Nonostante la proibizione di monsignor Vittorio Viola, segretario del Dicastero del Culto divino – detto nada, nada, nada – imposta al vescovo di Oviedo di far celebrare la Messa Vetus Ordo all’interno del santuario mariano, ben duemila giovani hanno partecipato, per il quarto anno consecutivo, al pellegrinaggio di Covadonga. Il rito è così stato officiato all’esterno, dopo che lungo il percorso a piedi di 82 chilometri, altre Messe erano state celebrate dagli impavidi sacerdoti presenti, rei di tanto oltraggio, ma incuranti dei fulmini vescovili. Naturalmente, cosa volete siano mai, per il liturgista Andrea Grillo, abituato alle rade canizie delle nostre chiese, duemila giovani a fronte dell’ecumene cattolico?

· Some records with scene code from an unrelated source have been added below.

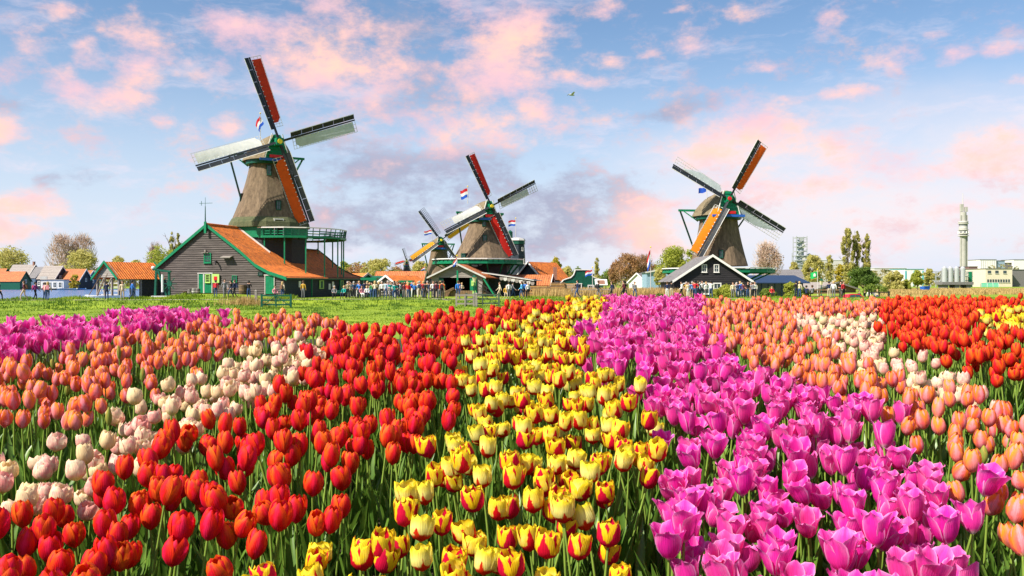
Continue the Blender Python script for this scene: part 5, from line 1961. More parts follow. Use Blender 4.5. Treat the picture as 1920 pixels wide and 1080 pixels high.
def logs(px, D, n, label, seed):
    rng = random.Random(seed)
    r0 = root('log_pile', label, 'logs', (wx(px, D), D, ground_z(wx(px, D), D)), 0)
    m = mat('log_bark', (.22, .14, .07), .9, .3, 6)
    k = 0; row = n; z = .14
    while row > 0:
        for i in range(row):
            mb = MB(); x = (i - (row - 1) / 2) * .3; mb.tube((x, -.6, z), (x + rng.uniform(-.05, .05), 1.2, z), .14, .13, 8); mb.build('log', m, r0)
        row -= 1; z += .25


logs(1076, 97.5, 5, 'triangular pile of round logs near the green workshop', 2)
logs(988, 99, 4, 'small pile of round logs at the awning corner', 3)

# white building, blue hall and sheds behind the factory-side mill
gable_house('white_hall', 'white hall with grey roof and a long low front among the trees', 1196, 180.0, 6.0, 7.5, 2.3, 4.1, math.radians(-60), M_white, M_slate, M_white, -.3, cat='building', board=False, rows=8, windows=[(-1.5, 1.4, 1, .9)])
gable_house('blue_shed', 'pale blue shed behind the tall flagpole', 1250, 170.0, 8, 6, 4.2, 4.9, math.radians(0), mat('pale_blue', (.22, .33, .42), .7), M_slate, M_greyw, -.3, cat='shed', board=False, rows=6, windows=[(2, 2.6, 1.2, .6)])
gable_house('grey_shed', 'low brown shed with a broad pale roof beside the round green tree', 1568, 150.0, 8.6, 9, 1.3, 2.45, math.radians(20), M_brown, M_palerf, M_palerf, -.6, cat='shed', board=False, rows=8, over=.5)
gable_house('farm_hall', 'wide grey barn roof behind the low brown shed', 1515, 230.0, 14, 12, 3.0, 6.0, math.radians(78), M_slate, M_slate, M_slate, -.6, cat='barn', board=False, rows=8)


def blue_hall():
    D = 125.0
    r0 = root('blue_roofed_hall', 'low glass-fronted hall with a blue roof next to the black barn', 'building', (wx(1462, D), D, -.4), math.radians(6))
    mb = MB(); mb.box(0, 3, .9, 7.6, 5, 2.6); mb.build('wall', M_dark, r0)
    mb = MB(); mb.hexa([(-4.2, -.6, 2.0), (4.4, -.6, 2.0), (3.6, 3, 3.1), (-4.2, 3, 3.1)], [(-4.2, -.6, 2.12), (4.4, -.6, 2.12), (3.6, 3, 3.22), (-4.2, 3, 3.22)]); mb.build('roof', mat('blue_roof', (.022, .042, .09), .5, .15), r0)
    for i in range(8):
        mb = MB(); mb.box(-3.6 + i * 1.02, .42, .9, .12, .12, 2.4); mb.build('mullion', M_bluegrey, r0)
        if i < 7:
            mb = MB(); mb.box(-3.1 + i * 1.02, .46, .9, .88, .04, 2.2); mb.build('pane', M_glass, r0)


blue_hall()


def lattice_tower():
    D = 900.0
    r0 = root('process_tower', 'grey factory process tower with platforms and a bent duct', 'tower', (wx(1500, D), D, 0))
    z1 = wz(443, D)
    r0.scale = (.74, .74, 1)
    mb = MB(); mb.lathe([(6.5, 0), (6.5, z1 * .55), (5.2, z1 * .62), (5.2, z1 * .93)], 12); mb.build('column', mat('steel_grey', (.33, .38, .42), .6, .25, .3), r0)
    for i in range(8):
        z = lerp(z1 * .32, z1 * .97, i / 7); s = 8.5 if i < 4 else 7.2
        mb = MB(); mb.box(0, 0, z, s * 2, s * 2, .8); mb.build('platform', M_metal, r0)
    for sx in (-1, 1):
        for sy in (-1, 1):
            mb = MB(); mb.box(sx * 7.4, sy * 7.4, z1 * .5, .9, .9, z1); mb.build('leg', M_metal, r0)
    for i in range(6):
        z0_, z1_ = lerp(z1 * .3, z1 * .95, i / 6), lerp(z1 * .3, z1 * .95, (i + 1) / 6)
        mb = MB(); mb.beam((-7.4, -7.9, z0_), (7.4, -7.9, z1_), .5, .5); mb.build('brace', M_metal, r0)
    mb = MB(); mb.tube((5, 0, z1 * .55), (14, 0, z1 * .62), 2, 2, 10); mb.tube((13.5, 0, z1 * .62), (22, 0, z1 * .4), 2, 2, 10); mb.build('duct', M_metal, r0)
    for i, (bx_, bz_, bw_, bh_) in enumerate(((-3, .40, 5, .10), (3, .52, 4.5, .09), (-2.5, .66, 4, .08), (3, .80, 4, .08), (0, .93, 5, .06), (-4, .25, 6, .14), (4.5, .22, 5, .2))):
        mb = MB(); mb.box(bx_, -6.0, z1 * bz_, bw_, 3, z1 * bh_); mb.build('plant_unit', M_greyw if i % 2 else M_metal, r0)
    mb = MB(); mb.box(16, 0, z1 * .5, 18, 6, 2); mb.build('gantry', M_slate, r0)
    mb = MB(); mb.box(-10, 4, z1 * .33, .8, .8, z1 * .66); mb.build('side_mast', M_metal, r0)


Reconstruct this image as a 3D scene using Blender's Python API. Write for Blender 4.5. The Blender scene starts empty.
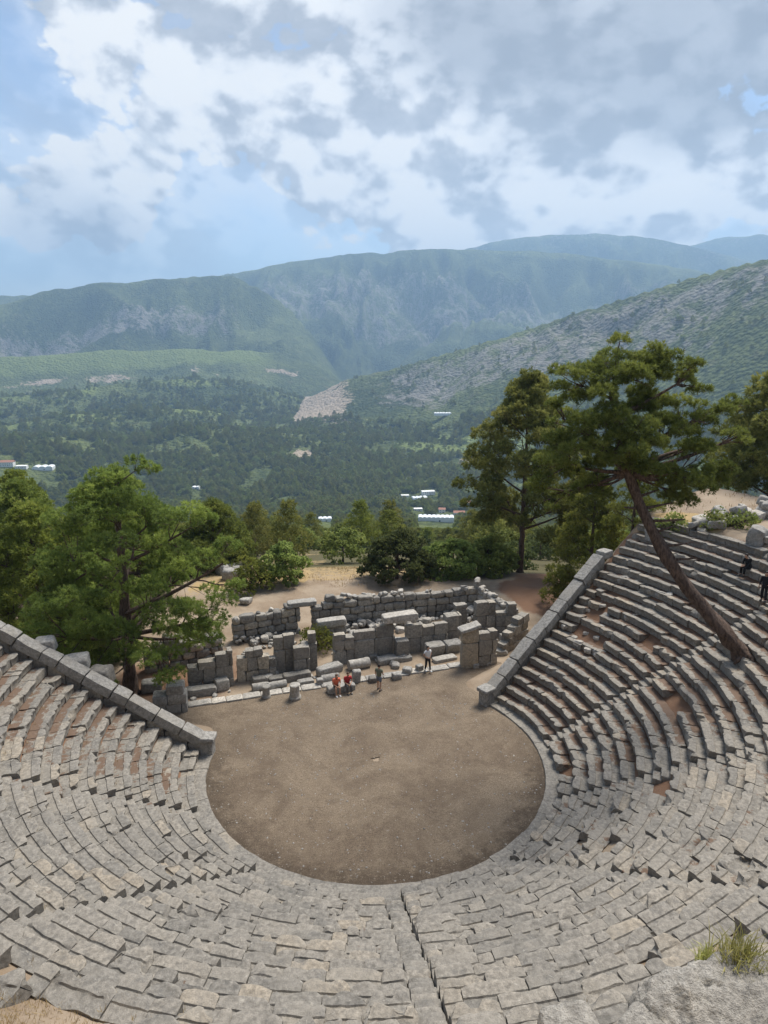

Nulla da dire hanno invece i liturgisti e per l’autore di Desiderio Desideravi rispetto a quanto accaduto sempre in Spagna a Huelva, dove il salesiano di Cadice, don Marco Antonio Martinez Moreno, ha celebrato in una piscina accompagnato all’altare da un ragazzo che sollevava l’Ostia e una ragazza il calice, non si sa se prima o dopo la consacrazione. In un’altra foto si vede l’altare improvvisato nella zona della piscina con tutti i giovani in acqua e un sacerdote seduto con i pedi nell’acqua e con i paramenti a mollo. Già nel 2020, lo stesso salesiano aveva eseguito giochi di prestigio durante una Messa con gli alunni di una scuola Nuestra Señora del Rosario a Rota.

Spostiamoci nel vicino Portogallo dove sta facendo il giro del web la foto di un padre gesuita il quale, seduto su di una roccia che funge da altare e con la stola progressista d’ordinanza, celebra – si fa per dire – una Messa che, quando non fosse invalida, viene ridotta a pic-nic. Forse è questa inutile e squallida sciatteria, la «nobile semplicità» (Sacrosantum Concilium) prevista dal Concilio?